Brief:
Extract all of the data and reproduce it precisely.

Raw data:
--- --- ---
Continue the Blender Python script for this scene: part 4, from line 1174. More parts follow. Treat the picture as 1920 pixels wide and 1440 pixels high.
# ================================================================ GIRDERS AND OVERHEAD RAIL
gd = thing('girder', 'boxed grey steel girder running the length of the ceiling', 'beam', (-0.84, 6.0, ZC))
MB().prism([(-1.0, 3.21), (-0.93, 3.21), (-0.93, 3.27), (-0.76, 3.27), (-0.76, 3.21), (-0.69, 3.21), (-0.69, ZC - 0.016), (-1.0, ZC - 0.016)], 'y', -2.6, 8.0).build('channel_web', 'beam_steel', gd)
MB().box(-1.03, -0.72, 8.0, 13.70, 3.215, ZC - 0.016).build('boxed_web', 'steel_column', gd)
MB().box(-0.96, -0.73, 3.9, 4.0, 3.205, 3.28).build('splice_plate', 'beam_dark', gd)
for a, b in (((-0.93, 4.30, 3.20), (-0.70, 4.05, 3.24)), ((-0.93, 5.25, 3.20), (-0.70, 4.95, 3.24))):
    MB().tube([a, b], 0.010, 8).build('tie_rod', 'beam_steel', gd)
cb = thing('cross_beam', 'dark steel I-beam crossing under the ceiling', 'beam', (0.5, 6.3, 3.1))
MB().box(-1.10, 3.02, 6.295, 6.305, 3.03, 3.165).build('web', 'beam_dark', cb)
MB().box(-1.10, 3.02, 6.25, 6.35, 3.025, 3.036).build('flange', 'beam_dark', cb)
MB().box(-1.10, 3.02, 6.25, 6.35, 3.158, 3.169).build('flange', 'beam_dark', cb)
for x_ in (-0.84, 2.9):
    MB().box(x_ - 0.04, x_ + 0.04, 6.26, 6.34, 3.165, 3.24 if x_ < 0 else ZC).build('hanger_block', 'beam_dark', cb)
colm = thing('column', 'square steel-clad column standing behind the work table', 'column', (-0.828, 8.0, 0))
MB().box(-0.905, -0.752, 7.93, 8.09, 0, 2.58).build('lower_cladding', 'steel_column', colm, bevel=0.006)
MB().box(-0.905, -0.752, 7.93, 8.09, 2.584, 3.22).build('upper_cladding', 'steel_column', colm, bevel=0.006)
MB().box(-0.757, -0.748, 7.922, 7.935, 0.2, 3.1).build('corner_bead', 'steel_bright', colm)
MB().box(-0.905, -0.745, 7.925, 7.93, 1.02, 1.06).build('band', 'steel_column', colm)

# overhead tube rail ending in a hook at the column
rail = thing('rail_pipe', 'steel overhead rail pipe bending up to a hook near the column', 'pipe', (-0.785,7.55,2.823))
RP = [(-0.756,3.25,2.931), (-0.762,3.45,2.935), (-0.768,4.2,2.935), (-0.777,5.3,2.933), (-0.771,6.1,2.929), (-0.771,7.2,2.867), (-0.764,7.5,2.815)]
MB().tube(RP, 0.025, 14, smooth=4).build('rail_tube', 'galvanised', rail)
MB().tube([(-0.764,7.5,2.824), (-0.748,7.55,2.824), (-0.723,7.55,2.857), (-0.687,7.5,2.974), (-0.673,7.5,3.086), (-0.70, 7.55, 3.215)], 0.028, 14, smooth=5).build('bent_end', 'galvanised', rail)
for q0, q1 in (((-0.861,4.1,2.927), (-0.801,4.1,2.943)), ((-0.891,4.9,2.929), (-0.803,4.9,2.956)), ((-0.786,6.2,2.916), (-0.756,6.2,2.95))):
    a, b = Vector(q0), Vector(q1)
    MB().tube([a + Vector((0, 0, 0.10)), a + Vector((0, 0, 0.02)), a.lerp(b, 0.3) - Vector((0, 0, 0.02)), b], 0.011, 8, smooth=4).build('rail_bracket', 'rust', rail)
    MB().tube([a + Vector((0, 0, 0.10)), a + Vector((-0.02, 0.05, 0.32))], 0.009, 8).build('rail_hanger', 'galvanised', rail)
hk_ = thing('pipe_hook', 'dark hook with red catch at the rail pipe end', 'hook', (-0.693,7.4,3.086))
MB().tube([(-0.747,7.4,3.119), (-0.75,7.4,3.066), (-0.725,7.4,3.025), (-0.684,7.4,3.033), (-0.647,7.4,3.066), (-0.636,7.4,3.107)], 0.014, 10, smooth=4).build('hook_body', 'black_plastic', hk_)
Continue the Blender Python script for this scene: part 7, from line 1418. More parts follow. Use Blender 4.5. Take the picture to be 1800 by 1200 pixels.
--- --- ---
Task output:
Continue the Blender Python script for this scene: part 4, from line 1174. More parts follow. Treat the picture as 1920 pixels wide and 1440 pixels high.
# ================================================================ GIRDERS AND OVERHEAD RAIL
gd = thing('girder', 'boxed grey steel girder running the length of the ceiling', 'beam', (-0.84, 6.0, ZC))
MB().prism([(-1.0, 3.21), (-0.93, 3.21), (-0.93, 3.27), (-0.76, 3.27), (-0.76, 3.21), (-0.69, 3.21), (-0.69, ZC - 0.016), (-1.0, ZC - 0.016)], 'y', -2.6, 8.0).build('channel_web', 'beam_steel', gd)
MB().box(-1.03, -0.72, 8.0, 13.70, 3.215, ZC - 0.016).build('boxed_web', 'steel_column', gd)
MB().box(-0.96, -0.73, 3.9, 4.0, 3.205, 3.28).build('splice_plate', 'beam_dark', gd)
for a, b in (((-0.93, 4.30, 3.20), (-0.70, 4.05, 3.24)), ((-0.93, 5.25, 3.20), (-0.70, 4.95, 3.24))):
    MB().tube([a, b], 0.010, 8).build('tie_rod', 'beam_steel', gd)
cb = thing('cross_beam', 'dark steel I-beam crossing under the ceiling', 'beam', (0.5, 6.3, 3.1))
MB().box(-1.10, 3.02, 6.295, 6.305, 3.03, 3.165).build('web', 'beam_dark', cb)
MB().box(-1.10, 3.02, 6.25, 6.35, 3.025, 3.036).build('flange', 'beam_dark', cb)
MB().box(-1.10, 3.02, 6.25, 6.35, 3.158, 3.169).build('flange', 'beam_dark', cb)
for x_ in (-0.84, 2.9):
    MB().box(x_ - 0.04, x_ + 0.04, 6.26, 6.34, 3.165, 3.24 if x_ < 0 else ZC).build('hanger_block', 'beam_dark', cb)
colm = thing('column', 'square steel-clad column standing behind the work table', 'column', (-0.828, 8.0, 0))
MB().box(-0.905, -0.752, 7.93, 8.09, 0, 2.58).build('lower_cladding', 'steel_column', colm, bevel=0.006)
MB().box(-0.905, -0.752, 7.93, 8.09, 2.584, 3.22).build('upper_cladding', 'steel_column', colm, bevel=0.006)
MB().box(-0.757, -0.748, 7.922, 7.935, 0.2, 3.1).build('corner_bead', 'steel_bright', colm)
MB().box(-0.905, -0.745, 7.925, 7.93, 1.02, 1.06).build('band', 'steel_column', colm)

# overhead tube rail ending in a hook at the column
rail = thing('rail_pipe', 'steel overhead rail pipe bending up to a hook near the column', 'pipe', (-0.785,7.55,2.823))
RP = [(-0.756,3.25,2.931), (-0.762,3.45,2.935), (-0.768,4.2,2.935), (-0.777,5.3,2.933), (-0.771,6.1,2.929), (-0.771,7.2,2.867), (-0.764,7.5,2.815)]
MB().tube(RP, 0.025, 14, smooth=4).build('rail_tube', 'galvanised', rail)
MB().tube([(-0.764,7.5,2.824), (-0.748,7.55,2.824), (-0.723,7.55,2.857), (-0.687,7.5,2.974), (-0.673,7.5,3.086), (-0.70, 7.55, 3.215)], 0.028, 14, smooth=5).build('bent_end', 'galvanised', rail)
for q0, q1 in (((-0.861,4.1,2.927), (-0.801,4.1,2.943)), ((-0.891,4.9,2.929), (-0.803,4.9,2.956)), ((-0.786,6.2,2.916), (-0.756,6.2,2.95))):
    a, b = Vector(q0), Vector(q1)
    MB().tube([a + Vector((0, 0, 0.10)), a + Vector((0, 0, 0.02)), a.lerp(b, 0.3) - Vector((0, 0, 0.02)), b], 0.011, 8, smooth=4).build('rail_bracket', 'rust', rail)
    MB().tube([a + Vector((0, 0, 0.10)), a + Vector((-0.02, 0.05, 0.32))], 0.009, 8).build('rail_hanger', 'galvanised', rail)
hk_ = thing('pipe_hook', 'dark hook with red catch at the rail pipe end', 'hook', (-0.693,7.4,3.086))
MB().tube([(-0.747,7.4,3.119), (-0.75,7.4,3.066), (-0.725,7.4,3.025), (-0.684,7.4,3.033), (-0.647,7.4,3.066), (-0.636,7.4,3.107)], 0.014, 10, smooth=4).build('hook_body', 'black_plastic', hk_)
Continue the Blender Python script for this scene: part 7, from line 1418. More parts follow. Use Blender 4.5. Take the picture to be 1800 by 1200 pixels.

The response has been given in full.